Rows from a 3D scene dataset

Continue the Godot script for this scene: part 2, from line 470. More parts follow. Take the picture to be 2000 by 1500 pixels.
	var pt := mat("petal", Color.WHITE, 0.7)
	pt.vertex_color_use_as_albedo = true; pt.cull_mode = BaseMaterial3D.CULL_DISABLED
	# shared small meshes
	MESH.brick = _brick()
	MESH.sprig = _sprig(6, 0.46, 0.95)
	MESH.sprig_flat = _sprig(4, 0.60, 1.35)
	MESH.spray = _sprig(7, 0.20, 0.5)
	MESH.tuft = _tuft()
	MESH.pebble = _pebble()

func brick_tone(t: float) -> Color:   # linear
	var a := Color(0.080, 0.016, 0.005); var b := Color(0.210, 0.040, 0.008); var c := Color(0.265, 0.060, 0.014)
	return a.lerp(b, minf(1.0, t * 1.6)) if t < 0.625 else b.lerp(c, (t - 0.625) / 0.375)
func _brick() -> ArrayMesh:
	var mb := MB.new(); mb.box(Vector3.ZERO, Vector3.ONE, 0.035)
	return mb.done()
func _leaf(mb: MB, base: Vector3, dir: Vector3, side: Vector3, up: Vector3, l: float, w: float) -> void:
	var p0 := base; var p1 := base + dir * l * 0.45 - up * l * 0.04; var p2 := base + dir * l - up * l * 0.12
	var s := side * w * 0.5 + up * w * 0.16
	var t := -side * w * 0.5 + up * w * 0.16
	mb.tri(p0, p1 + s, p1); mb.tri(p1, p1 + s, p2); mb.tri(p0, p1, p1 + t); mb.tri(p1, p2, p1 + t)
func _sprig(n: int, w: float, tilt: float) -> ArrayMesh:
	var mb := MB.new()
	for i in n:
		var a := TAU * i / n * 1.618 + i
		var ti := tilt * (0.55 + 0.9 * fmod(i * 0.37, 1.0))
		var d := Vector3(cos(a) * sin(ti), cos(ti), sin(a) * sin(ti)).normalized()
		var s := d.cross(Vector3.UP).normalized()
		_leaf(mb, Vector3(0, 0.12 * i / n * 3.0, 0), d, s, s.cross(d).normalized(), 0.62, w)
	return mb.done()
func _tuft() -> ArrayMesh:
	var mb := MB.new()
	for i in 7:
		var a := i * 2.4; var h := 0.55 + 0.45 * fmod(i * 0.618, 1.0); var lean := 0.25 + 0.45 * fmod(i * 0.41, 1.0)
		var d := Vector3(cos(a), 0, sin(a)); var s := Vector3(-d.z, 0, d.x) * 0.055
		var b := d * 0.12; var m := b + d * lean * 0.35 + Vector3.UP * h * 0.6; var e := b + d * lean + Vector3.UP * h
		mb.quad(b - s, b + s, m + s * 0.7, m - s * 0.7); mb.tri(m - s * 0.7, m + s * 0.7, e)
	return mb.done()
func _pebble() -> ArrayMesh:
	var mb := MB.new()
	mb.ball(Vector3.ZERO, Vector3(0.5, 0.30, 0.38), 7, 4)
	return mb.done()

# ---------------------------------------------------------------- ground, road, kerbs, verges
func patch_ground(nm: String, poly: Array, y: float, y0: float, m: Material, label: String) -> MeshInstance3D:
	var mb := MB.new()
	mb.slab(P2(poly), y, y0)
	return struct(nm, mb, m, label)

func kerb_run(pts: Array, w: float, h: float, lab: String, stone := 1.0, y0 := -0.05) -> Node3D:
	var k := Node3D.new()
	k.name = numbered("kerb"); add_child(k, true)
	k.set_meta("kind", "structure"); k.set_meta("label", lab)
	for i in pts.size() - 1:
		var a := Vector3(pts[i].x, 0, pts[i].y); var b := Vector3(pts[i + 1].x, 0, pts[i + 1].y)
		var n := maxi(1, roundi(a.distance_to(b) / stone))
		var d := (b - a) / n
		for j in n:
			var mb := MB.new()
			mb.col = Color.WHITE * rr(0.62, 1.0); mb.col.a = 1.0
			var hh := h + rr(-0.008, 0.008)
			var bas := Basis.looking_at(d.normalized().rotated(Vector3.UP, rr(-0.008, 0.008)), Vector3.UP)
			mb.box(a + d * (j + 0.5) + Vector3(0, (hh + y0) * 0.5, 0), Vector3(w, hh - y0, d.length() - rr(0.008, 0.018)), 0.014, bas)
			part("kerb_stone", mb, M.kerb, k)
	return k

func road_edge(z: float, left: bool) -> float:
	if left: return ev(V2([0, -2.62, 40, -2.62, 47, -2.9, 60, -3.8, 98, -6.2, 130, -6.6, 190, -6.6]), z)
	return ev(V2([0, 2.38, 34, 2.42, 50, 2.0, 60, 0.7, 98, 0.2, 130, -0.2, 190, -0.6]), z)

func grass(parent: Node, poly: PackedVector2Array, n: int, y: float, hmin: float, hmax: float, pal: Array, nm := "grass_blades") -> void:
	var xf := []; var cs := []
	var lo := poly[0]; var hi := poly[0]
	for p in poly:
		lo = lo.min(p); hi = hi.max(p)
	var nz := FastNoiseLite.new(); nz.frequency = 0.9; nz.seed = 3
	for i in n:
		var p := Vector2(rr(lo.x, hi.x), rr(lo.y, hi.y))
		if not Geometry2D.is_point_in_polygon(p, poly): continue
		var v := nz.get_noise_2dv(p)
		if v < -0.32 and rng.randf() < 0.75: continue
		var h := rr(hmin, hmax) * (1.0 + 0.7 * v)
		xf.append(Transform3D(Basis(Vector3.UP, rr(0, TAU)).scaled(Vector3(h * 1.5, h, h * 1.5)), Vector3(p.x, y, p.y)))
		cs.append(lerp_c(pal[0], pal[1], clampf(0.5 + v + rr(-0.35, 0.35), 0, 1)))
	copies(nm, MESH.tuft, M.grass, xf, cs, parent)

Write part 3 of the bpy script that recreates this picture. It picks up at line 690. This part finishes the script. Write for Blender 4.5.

## Directions for this task
Find the word "script" in the entries, and copy every line it shows up in.

## Task result
Continue the Godot script for this scene: part 2, from line 470. More parts follow. Take the picture to be 2000 by 1500 pixels.
Write part 3 of the bpy script that recreates this picture. It picks up at line 690. This part finishes the script. Write for Blender 4.5.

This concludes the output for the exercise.